Tuesday, 16 April 2013

Because we make things

When Angela Merkel was quizzed about the resilience of the German economy she curtly replied : "because we still make things".

This delivered the message that Germans did not allow their economy to become unbalanced towards the service industry and Germany still boasts of a strong manufacturing base.

This should be a clear message for an ex-Minister who once wanted to wager that within a decade Malta' economy would become totally service oriented and we will have no manufacturing base.   It is utterly important to keep our economy well diversified and for manufacturing to remain an important component thereof.  The Cyprus debacle is a clear eye-opener in this respect.

The question is how does the German economy manage to keep itself competitive in spite of its high cost base?

Basically it is all a matter of the efficiency and proficiency of their labour.   Although the average hourly cost of a German labour  is Euro 37 compared to  Euro 25 in the US,  Germany remains a sizzling export machine, where only the competitive survive.

Edward Luce ( FT - April 15, 2013 - 'Why is the US looking to Germany for answers') goes a long way to provide an answer to this mystery.

Germany channels roughly half of all high school students into vocational education stream from age 16.  More than 40% of Germans start as apprentices.  By comparison only 0.3% of Americans do so.   The result is the Germans are very much work ready when they leave high school, whereas Americans are very much behind producing school leavers with skills that are not in demand by the employment market.

Hear this!

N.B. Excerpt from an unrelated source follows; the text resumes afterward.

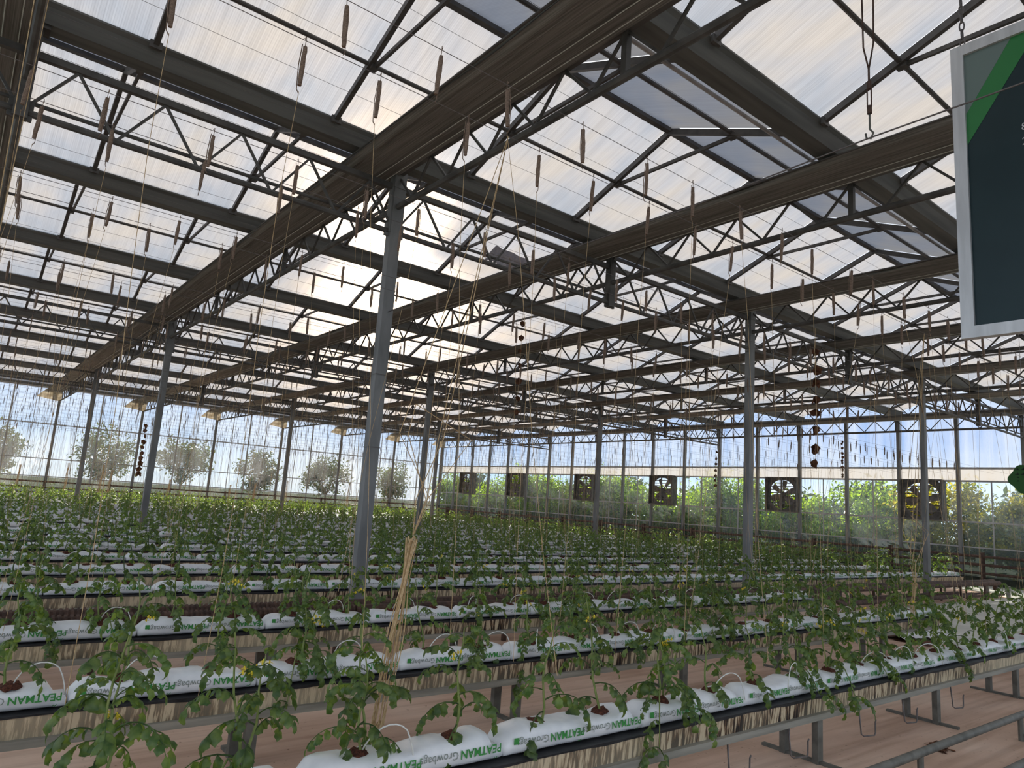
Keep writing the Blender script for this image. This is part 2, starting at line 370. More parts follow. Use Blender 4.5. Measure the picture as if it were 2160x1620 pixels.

According to Luce, 15% of taxi drivers in the US have a degree, 25% of sales clerks are graduates and 5% of janitors have a bachelor degree.   Considering that College education in the US costs a bomb and graduates have to nurse student loans for a long time after they finish their studies, it is unbelievable that there is so much mismatch between the skills taught at Universities and skills demanded by the market.

In the US only the top students who proceed to PhD's and post grads enjoy rising incomes on the basis of their education and often they do dramatically so.

In spite of more than 7% unemployment in the US there are 3.5 million unfilled vacancies, jobs waiting to find employees with skills that are not being turned out by the education system.  

The biggest attraction for foreign investors are not fiscal incentives or tax breaks.  It is availability of trained and efficient human resources.  Siemens in Germany graduates 10,000 apprentices per annum in mechatronics - a hybrid of mechanical engineering and computer science.

In today's The Times a jointly co-authored Opinion by leaders from the University and The Chamber of Commerce stress the importance of co-operation between both organisations.   Indeed!   But we must work harder for more to be done even at the level of MCAST.   A good vocational course often gives students a better passport to employability than a first degree if this is considered by the student as the end of the educational journey.

Malta must continue making things as well.